(Piazza Maggiore, Bologna, 4 marzo 2012: cinquantamila persone di orientamento sessuale sconosciuto salutano per l’ultima volta Lucio Dalla, nel giorno del suo sessantanovesimo compleanno).
Visti da fuori i bolognesi son gente allegra, vociante, compagnona e festaiola, sempre pronti alla chiacchiera, alla pacca sulla spalla e al convivio. Il rovescio della medaglia di questa laica socievolezza è un riserbo religioso applicato all’intimità e alla vita privata. Manifestare in pubblico i propri sentimenti va contro il codice etnico del felsineo popolo. Proprio non si può. Lucio Dalla anche in questo era bolognesissimo, e lo è stato coerentemente fino alla fine.

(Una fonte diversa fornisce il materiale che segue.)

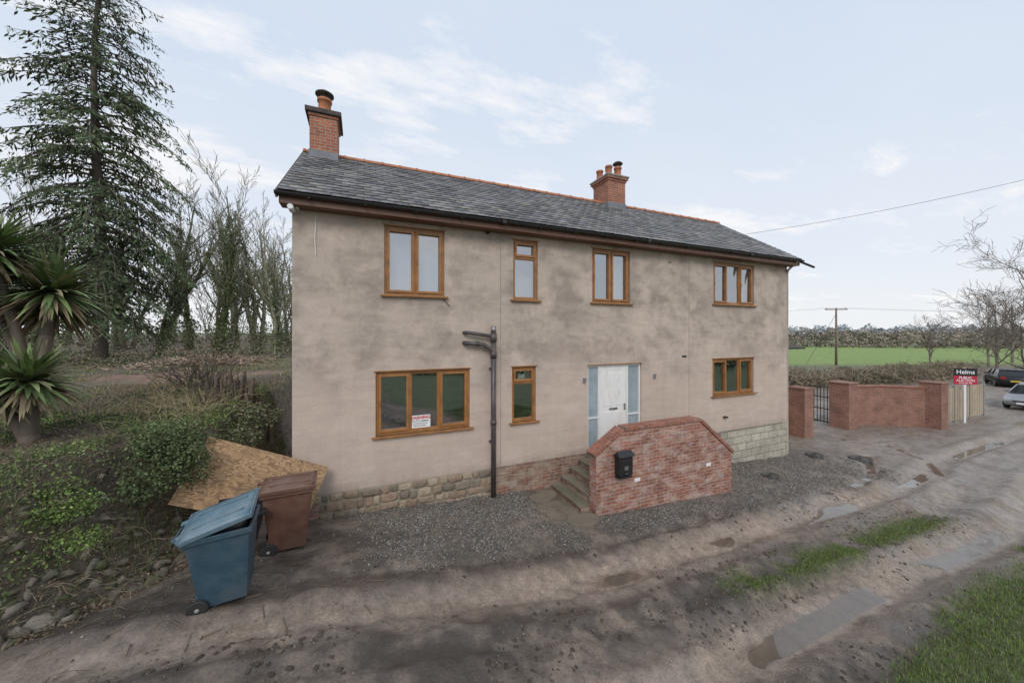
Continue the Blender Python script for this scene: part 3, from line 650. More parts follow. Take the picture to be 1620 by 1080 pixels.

Spiace che un uomo di certa e salda moralità come Aldo Busi, strenuo difensore dei diritti civili degli omosessuali e dei cittadini tutti, abbia scambiato la riservatezza per viltà. Lucio Dalla non ha mai annunciato con le fanfare il suo orientamento sessuale, ma mai se ne è vergognato o l’ha rinnegato, né in arte né in vita, e basterebbe ascoltare canzoni come balla ballerino o l’anno che verrà per capirlo. Purtroppo Aldo Busi spegne la radio appena sente una canzone di Lucio Dalla, quindi non può capire.
So però che, se ne avrà voglia, capirà benissimo cosa è successo domenica al funerale di Lucio Dalla: si è visto un prete consolare dall’altare non la vedova, ma il vedovo di un uomo, riconoscendolo e indicandolo all’assemblea come vedovo. Se perfino santa romana chiesa, che quanto a omofobia non teme rivali, deve cedere all’amore quando è così visibile, riconoscibile, disvelato, non c’è ragione per dubitare che prima o poi cederà anche Aldo Busi.